提携していなかったとしても、遺贈寄付自体は問題なく行えますが、相続時の手続き及び情報伝達を考慮すると、提携を確認できた方が良いでしょう。
ポイント2:遺言信託の手数料を確認する
実際にあなたのケースだと、総額でいくら手数料を支払うことになるのかを確認しておきましょう。
保管手数料は生前に毎年かかり続けることになりますし、執行手数料は遺産総額が大きければ、その分高くついてしまいます。
一般的にお葬式にかかる費用や、火葬・納骨費用は相続税の控除対象となりますが、遺言信託にかかった費用は控除対象にはなりません。
費用対効果を考慮された上で、利用されることをオススメします。
ポイント3:サービス対象外となるケースを確認する
遺言信託で金融機関にお任せすればそれで安心かと言われると、一概にそうとも言い切れません。
遺言信託ではカバーできないケースも、一部存在します。
相続税など税務
相続発生時の相続税申告といった税務に関することは、金融機関では執り行うことができません。
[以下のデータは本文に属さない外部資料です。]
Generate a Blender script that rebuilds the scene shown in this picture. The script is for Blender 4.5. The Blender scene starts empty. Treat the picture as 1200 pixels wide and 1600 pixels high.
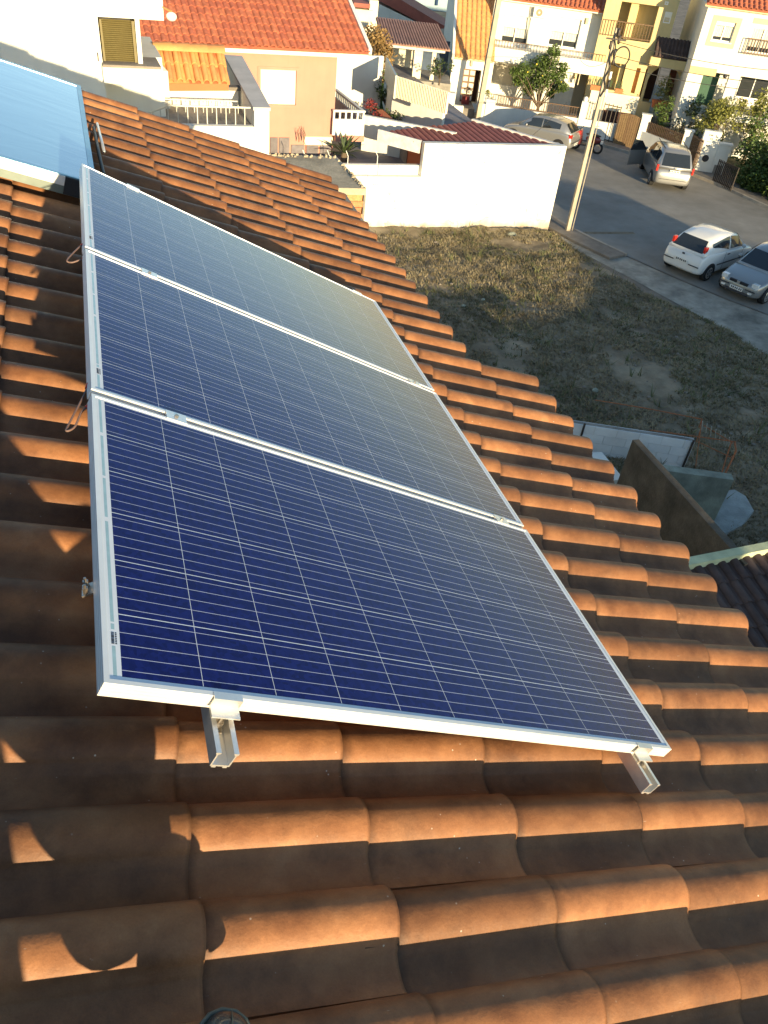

ご自身でお手続きをされるか、別で税理士の方に依頼する必要があります。
家族間のトラブル
また遺贈寄付を行う際にも、残されたご家族と非営利団体との間でトラブルが発生した際には、遺言信託を契約した金融機関が遺言の執行を辞退または拒否することがあります。
その場合は、別で弁護士の方に依頼してトラブルの解消をお願いしなくてはなりません。
ご自身のご家庭の状況なども勘案しながら、遺言信託を活用するのか、はたまた手続きの一部を士業の方にお願いしておくのか、事前に検討されることをオススメします。
大切なご家族や、ご自身の寄付への想いをちゃんと残せるような、最期のお金の使い方が実現する為の一助になれば嬉しいです。